The ACE framework ( http://www.cs.wustl.edu/~schmidt/ACE.html ) is a fairly well regarded cross-platform communications framework. It is probably best known for identifying and formalizing many patterns in communications application design. Some of these, especially the "Proactor" are clearly visible in the asio design. Unfortunately, ACE's current implementation is aggresively cross platform (moreso than boost!), with so many macros that its implementation is barely recognizable as C++. Also, ACE is still an all-or-nothing proposition, with no factoring to allow people interested in sockets to skip the pipe implementations, etc. When I say "ACE without the cruft", I mean it as a double-edged compliment - solid design coupled with a clean implementation. Dave Moore On 12/11/05, Andrew Schweitzer <a.schweitzer.grps@gmail.com> wrote:
I vote to accept asio into Boost.
I don't have a lot of experience with networking, so I give myself only 1/5 of a vote. In addition, I have not been able to use asio in production-quality, network intensive code. I have used it at home in a networked application that depends heavily on timeouts and noticed no problems (although I did seem to get exceptions from Boost::DateTime after a couple days). It was easy to use.
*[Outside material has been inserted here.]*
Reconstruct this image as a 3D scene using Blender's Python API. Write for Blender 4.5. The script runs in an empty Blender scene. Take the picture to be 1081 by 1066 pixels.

I will continue to look at it a bit more, but based on a) the lack of problems so far and b) my inexperience with this topic I will find anything meriting a no vote.
As usual, more documentation would help, in particular overview of internal architecture, possibly an expansion of the "Design" page. Existing documentation ain't bad. Example code is very easy to follow.
In general, what Dave Moore wrote fits my intuition about asio:
Dave Moore wrote:
I vote to accept asio into Boost. I have previously experimented with earlier releases in the asio 1.3.x series. Using asio, I have built proof-of-concept applications that compile on Linux and Win32 handling udp multicast traffic at peak rates in excess of 100Mbit/s with low CPU utilization and no packet loss, even when compared with an existing hand-coded production implementation.
[That's very reassuring.]
Asio represents a serious effort at cross-platform networking by someone who clearly understands the problem domain. I have been representing it to my colleagues as "ACE without the cruft."
[That's my sense too. In particular I did not have to wrap anything with ACE stuff.... What exactly is "cruft" and Dave do you mind elaborating on this point?]